● **TASK TO CARRY OUT**: From the line with "Write a Blender" to the line with "cr = rp.color_ramp; cr.interpolation = 'EASE'", both lines included, set down exactly those lines, please, and no others.
%%
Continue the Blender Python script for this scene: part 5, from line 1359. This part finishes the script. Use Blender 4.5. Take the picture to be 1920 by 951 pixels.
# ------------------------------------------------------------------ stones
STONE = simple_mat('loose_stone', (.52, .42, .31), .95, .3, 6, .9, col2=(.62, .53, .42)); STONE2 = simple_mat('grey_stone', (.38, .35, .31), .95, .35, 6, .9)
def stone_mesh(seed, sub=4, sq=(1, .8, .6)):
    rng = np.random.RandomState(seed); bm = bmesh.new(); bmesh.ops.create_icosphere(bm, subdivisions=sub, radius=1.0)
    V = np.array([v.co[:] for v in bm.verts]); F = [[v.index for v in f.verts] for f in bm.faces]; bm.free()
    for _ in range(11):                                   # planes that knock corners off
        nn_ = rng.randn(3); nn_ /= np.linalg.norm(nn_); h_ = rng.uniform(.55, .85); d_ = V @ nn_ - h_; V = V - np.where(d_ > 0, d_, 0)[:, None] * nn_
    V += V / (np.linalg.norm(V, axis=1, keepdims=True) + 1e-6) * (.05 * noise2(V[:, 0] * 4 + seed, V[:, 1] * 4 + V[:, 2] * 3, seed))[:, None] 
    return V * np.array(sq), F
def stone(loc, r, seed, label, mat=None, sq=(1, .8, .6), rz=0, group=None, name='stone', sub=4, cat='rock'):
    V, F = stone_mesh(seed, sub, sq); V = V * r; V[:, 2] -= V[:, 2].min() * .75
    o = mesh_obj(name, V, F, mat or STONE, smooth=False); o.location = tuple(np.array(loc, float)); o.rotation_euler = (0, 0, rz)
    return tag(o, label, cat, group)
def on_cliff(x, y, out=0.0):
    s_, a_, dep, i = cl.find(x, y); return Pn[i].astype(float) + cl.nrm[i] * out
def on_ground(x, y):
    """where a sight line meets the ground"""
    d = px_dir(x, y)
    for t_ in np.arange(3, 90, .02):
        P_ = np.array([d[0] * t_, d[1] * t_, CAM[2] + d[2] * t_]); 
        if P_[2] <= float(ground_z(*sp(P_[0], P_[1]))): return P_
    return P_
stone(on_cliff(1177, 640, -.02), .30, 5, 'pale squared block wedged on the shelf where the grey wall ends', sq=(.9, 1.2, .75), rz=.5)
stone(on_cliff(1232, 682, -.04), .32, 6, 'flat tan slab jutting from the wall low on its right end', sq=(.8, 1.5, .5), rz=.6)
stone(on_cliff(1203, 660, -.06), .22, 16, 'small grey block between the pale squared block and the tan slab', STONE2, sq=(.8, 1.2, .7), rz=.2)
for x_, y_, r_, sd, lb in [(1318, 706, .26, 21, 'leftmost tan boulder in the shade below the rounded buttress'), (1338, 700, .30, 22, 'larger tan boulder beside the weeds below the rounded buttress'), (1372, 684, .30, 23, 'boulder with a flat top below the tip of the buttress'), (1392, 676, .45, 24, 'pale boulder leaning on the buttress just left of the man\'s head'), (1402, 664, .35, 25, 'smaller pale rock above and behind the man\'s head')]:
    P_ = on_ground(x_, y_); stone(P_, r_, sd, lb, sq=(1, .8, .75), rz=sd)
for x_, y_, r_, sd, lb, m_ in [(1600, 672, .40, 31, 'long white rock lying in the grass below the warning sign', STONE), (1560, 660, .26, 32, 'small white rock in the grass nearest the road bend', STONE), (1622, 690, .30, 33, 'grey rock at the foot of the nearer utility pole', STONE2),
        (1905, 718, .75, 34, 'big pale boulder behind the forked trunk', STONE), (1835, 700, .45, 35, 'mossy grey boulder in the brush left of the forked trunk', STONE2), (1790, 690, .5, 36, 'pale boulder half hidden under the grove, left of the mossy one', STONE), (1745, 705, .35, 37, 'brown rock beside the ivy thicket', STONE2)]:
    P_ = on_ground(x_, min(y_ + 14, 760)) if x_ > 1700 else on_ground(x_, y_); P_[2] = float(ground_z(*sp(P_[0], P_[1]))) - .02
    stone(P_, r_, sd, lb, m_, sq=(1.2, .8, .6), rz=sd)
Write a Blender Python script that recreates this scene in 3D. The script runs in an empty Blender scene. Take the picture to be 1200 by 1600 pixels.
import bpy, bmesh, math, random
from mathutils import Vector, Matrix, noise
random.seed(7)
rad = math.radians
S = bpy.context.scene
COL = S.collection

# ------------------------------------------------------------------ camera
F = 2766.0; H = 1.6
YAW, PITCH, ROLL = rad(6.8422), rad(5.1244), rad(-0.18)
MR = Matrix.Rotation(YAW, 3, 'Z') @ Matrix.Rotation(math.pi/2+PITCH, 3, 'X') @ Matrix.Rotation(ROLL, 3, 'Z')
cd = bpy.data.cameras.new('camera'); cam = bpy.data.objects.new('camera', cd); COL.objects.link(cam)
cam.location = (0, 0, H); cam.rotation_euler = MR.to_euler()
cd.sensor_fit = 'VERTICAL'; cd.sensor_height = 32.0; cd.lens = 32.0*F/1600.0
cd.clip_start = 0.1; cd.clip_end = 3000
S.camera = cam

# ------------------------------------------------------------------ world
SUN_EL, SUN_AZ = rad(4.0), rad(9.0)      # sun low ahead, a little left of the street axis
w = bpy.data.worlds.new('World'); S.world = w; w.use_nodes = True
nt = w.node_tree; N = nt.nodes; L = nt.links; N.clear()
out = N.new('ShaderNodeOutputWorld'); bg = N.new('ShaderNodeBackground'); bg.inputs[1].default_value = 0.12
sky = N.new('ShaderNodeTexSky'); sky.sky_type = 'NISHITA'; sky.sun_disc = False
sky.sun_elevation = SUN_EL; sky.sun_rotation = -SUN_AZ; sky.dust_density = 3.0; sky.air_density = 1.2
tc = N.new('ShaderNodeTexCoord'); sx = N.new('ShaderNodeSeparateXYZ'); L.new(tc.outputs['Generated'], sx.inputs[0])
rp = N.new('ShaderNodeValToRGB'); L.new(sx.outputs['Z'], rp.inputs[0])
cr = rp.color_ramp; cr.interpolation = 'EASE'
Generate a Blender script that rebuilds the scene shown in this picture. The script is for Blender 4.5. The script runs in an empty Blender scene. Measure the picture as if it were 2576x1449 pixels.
%%
● **TASK SOLUTION**:
Write a Blender Python script that recreates this scene in 3D. The script runs in an empty Blender scene. Take the picture to be 1200 by 1600 pixels.
import bpy, bmesh, math, random
from mathutils import Vector, Matrix, noise
random.seed(7)
rad = math.radians
S = bpy.context.scene
COL = S.collection

# ------------------------------------------------------------------ camera
F = 2766.0; H = 1.6
YAW, PITCH, ROLL = rad(6.8422), rad(5.1244), rad(-0.18)
MR = Matrix.Rotation(YAW, 3, 'Z') @ Matrix.Rotation(math.pi/2+PITCH, 3, 'X') @ Matrix.Rotation(ROLL, 3, 'Z')
cd = bpy.data.cameras.new('camera'); cam = bpy.data.objects.new('camera', cd); COL.objects.link(cam)
cam.location = (0, 0, H); cam.rotation_euler = MR.to_euler()
cd.sensor_fit = 'VERTICAL'; cd.sensor_height = 32.0; cd.lens = 32.0*F/1600.0
cd.clip_start = 0.1; cd.clip_end = 3000
S.camera = cam

# ------------------------------------------------------------------ world
SUN_EL, SUN_AZ = rad(4.0), rad(9.0)      # sun low ahead, a little left of the street axis
w = bpy.data.worlds.new('World'); S.world = w; w.use_nodes = True
nt = w.node_tree; N = nt.nodes; L = nt.links; N.clear()
out = N.new('ShaderNodeOutputWorld'); bg = N.new('ShaderNodeBackground'); bg.inputs[1].default_value = 0.12
sky = N.new('ShaderNodeTexSky'); sky.sky_type = 'NISHITA'; sky.sun_disc = False
sky.sun_elevation = SUN_EL; sky.sun_rotation = -SUN_AZ; sky.dust_density = 3.0; sky.air_density = 1.2
tc = N.new('ShaderNodeTexCoord'); sx = N.new('ShaderNodeSeparateXYZ'); L.new(tc.outputs['Generated'], sx.inputs[0])
rp = N.new('ShaderNodeValToRGB'); L.new(sx.outputs['Z'], rp.inputs[0])
cr = rp.color_ramp; cr.interpolation = 'EASE'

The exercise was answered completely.